Wall, E.G.E. van der

Ernestine van der Wall, born in Ermelo, the Netherlands, in 1953. Ph.D. from Leiden University. Professor of the History of Christianity at Leiden University.

Fellow (1 February 2003 – 30 June 2003)

My research at NIAS (1 February – 1 July 2003) has explored the debate between religious liberals and conservatives in the Netherlands in the period between ca. 1640 and ca. 1880. Central to the debate is the question to what extent Christianity should adjust to modernity, that is, to the new philosophies as well as to the findings of the higher Bible criticism and the natural sciences. Whereas enlightened intellectuals viewed adaptation to modernity as a sure way of preserving Christianity, traditionalists feared that by doing so the Christian faith would be seriously undermined. The discussions that flared up between them will be dealt with in my planned book: “The Quest for a Modern Religion. Enlightenment and Counter-Enlightenment in the Netherlands 1640 – 1880”.

The Dutch debate first revolved around the repercussions of Cartesianism and Spinoza. From about 1730 onwards, the focus was on British and French deism and its impact on religion and society. Subsequently, in the 1770s, the Dutch turned to German radical theology – and Germany led the way for the time to come. Thus, during the eighteenth century we observe a geographical shift as to the Dutch focus of attention. Moreover, there is a shift from outsiders to insiders with regard to the enlightened critique of religion. While up until about 1770 the critique of Christianity and religion in general was largely a matter for intellectuals outside or on the fringes of the official churches, there was a notable change when religious functionaries themselves turn into (radical) critics of the Christian faith. This highly interesting process deeply affected the debates on religion and Enlightenment in the Netherlands well into the nineteenth century, occasioning vehement discussions about ‘true’ and ‘false’ enlightenments. It is important to note that these debates over the enlightened critique of religion had a wider political and societal relevance. Well into the nineteenth century (and even the twenty-first?), it was generally assumed that to attack religion was to fundamentally undermine society. The collapse of Christianity would imply the collapse of the state.
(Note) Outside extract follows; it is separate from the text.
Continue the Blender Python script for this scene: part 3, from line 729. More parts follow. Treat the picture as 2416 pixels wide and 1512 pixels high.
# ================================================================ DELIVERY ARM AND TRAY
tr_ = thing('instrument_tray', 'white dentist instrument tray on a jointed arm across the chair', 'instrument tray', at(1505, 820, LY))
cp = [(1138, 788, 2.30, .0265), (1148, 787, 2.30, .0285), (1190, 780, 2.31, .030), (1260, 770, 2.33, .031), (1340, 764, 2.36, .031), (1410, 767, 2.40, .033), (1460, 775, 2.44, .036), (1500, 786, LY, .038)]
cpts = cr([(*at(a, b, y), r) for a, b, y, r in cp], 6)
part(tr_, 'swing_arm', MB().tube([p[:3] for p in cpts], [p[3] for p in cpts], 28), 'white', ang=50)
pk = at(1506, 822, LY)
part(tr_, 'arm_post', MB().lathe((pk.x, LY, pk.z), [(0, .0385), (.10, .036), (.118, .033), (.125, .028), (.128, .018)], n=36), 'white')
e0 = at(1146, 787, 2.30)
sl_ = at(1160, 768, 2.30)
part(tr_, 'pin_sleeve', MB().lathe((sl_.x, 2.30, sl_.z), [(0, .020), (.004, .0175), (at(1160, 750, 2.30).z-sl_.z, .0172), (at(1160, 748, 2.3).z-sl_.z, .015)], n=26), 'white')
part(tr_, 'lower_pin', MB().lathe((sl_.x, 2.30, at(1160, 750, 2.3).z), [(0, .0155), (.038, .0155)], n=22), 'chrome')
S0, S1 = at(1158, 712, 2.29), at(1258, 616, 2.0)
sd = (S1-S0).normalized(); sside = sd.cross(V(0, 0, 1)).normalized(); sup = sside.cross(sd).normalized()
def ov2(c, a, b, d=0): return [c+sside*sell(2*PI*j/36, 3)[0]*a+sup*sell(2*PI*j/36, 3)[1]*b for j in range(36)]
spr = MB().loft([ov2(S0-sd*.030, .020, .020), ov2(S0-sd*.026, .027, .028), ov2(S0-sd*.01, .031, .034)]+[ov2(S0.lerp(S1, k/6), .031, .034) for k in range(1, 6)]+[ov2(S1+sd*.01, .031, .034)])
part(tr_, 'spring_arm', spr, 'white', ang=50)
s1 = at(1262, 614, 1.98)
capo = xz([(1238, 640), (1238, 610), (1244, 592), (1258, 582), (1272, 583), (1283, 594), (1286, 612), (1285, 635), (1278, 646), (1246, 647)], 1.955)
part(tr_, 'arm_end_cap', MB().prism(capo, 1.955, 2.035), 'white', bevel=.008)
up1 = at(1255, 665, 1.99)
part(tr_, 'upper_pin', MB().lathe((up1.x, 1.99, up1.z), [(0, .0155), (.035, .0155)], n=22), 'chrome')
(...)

Much of my analysis centres on the dynamic interplay between both the Enlightenment and Counter-Enlightenment forces in the Netherlands as they manifested themselves from seventeenth-century Cartesianism up to nineteenth-century Protestant modernism. By dealing with the Dutch debates in an international perspective, I hope to contribute to recent discussions among historians of the Enlightenment about the relationship between national and international Enlightenments, as the concept of a national Enlightenment seems no longer appropriate. As neither the enlightened critique of religion nor conservative apologetics were hampered by geographical boundaries, I feel that a study of the Dutch developments in their international context can provide us with a fresh way of looking at the important issue of the relationship between nationalism and cosmopolitanism.